Polish composer Henryk Mikołaj Górecki (1933–2010) began to study music regularly at the age of 19, attending a secondary school of music in Rybnik, where he specialised in music teaching. He then went on to study composition with Bolesław Szabelski at the State Higher School of Music in Katowice. He graduated in 1960.
In 1958 the first concert of his works was held at his alma mater. It was also the first time the school organised a monograph concert of such a young composer. During the event five of Górecki’s works were played. Also in 1958 he successfully debuted at the International Warsaw Autumn Festival of Contemporary Music, becoming known as one of the more radical avant-garde composers of the young generation. After graduation he premiered more works and won more praises. His Scontri was widely admired at the 1961 Warsaw Autumn festival, while Symphony No. 1 won the first prize at the Paris Biennale of Young Artists. When in the French capital Górecki met Pierre Bouleze, while in Cologne he encountered Karlheinz Stockhausen.

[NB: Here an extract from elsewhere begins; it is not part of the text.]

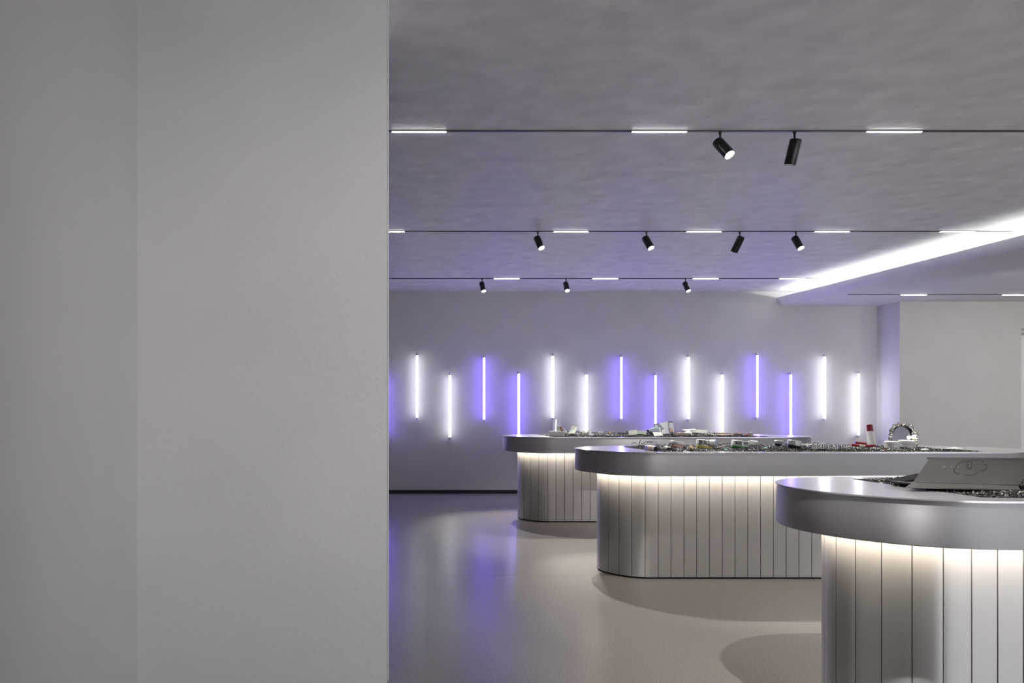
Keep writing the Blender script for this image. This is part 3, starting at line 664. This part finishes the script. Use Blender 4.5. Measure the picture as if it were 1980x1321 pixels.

Since 1965 he had been employed at his alma mater, moving gradually up the ladder from lecturer to rector in 1975. During this time he achieved many successes at home and abroad, including the first prize of the International Rostrum of Composers in Paris, the Minister of Culture and Arts Award (of the third degree in 1965; of the first degree in 1969 and 1973), and the Commander’s Cross with Star of the Order of Polonia Restituta (2003).
A turning point in his career came in the 1990s. Composed using a simpler musical language, his 1976 Symphony No. 3 (The Symphony of Sorrowful Songs) for soprano and orchestra, hit British and US record charts in 1992, while the UK Classic FM radio aired its fragments non-stop at the listeners’ request.
The composer held honorary doctorates from the Academy of Catholic Theology in Warsaw (1993), University of Warsaw (1994), Jagiellonian University in Kraków (2000), Catholic University of Lublin (2004), Academy of Music in Katowice (2004), Academy of Music in Kraków (2008), Catholic University of America, University of Michigan, University of Victoria, and the University of Montreal.
Henryk Mikołaj Górecki spent the last years of his life in Ząb, near Zakopane, in the Tatra Mountains. He died in Katowice in 2010.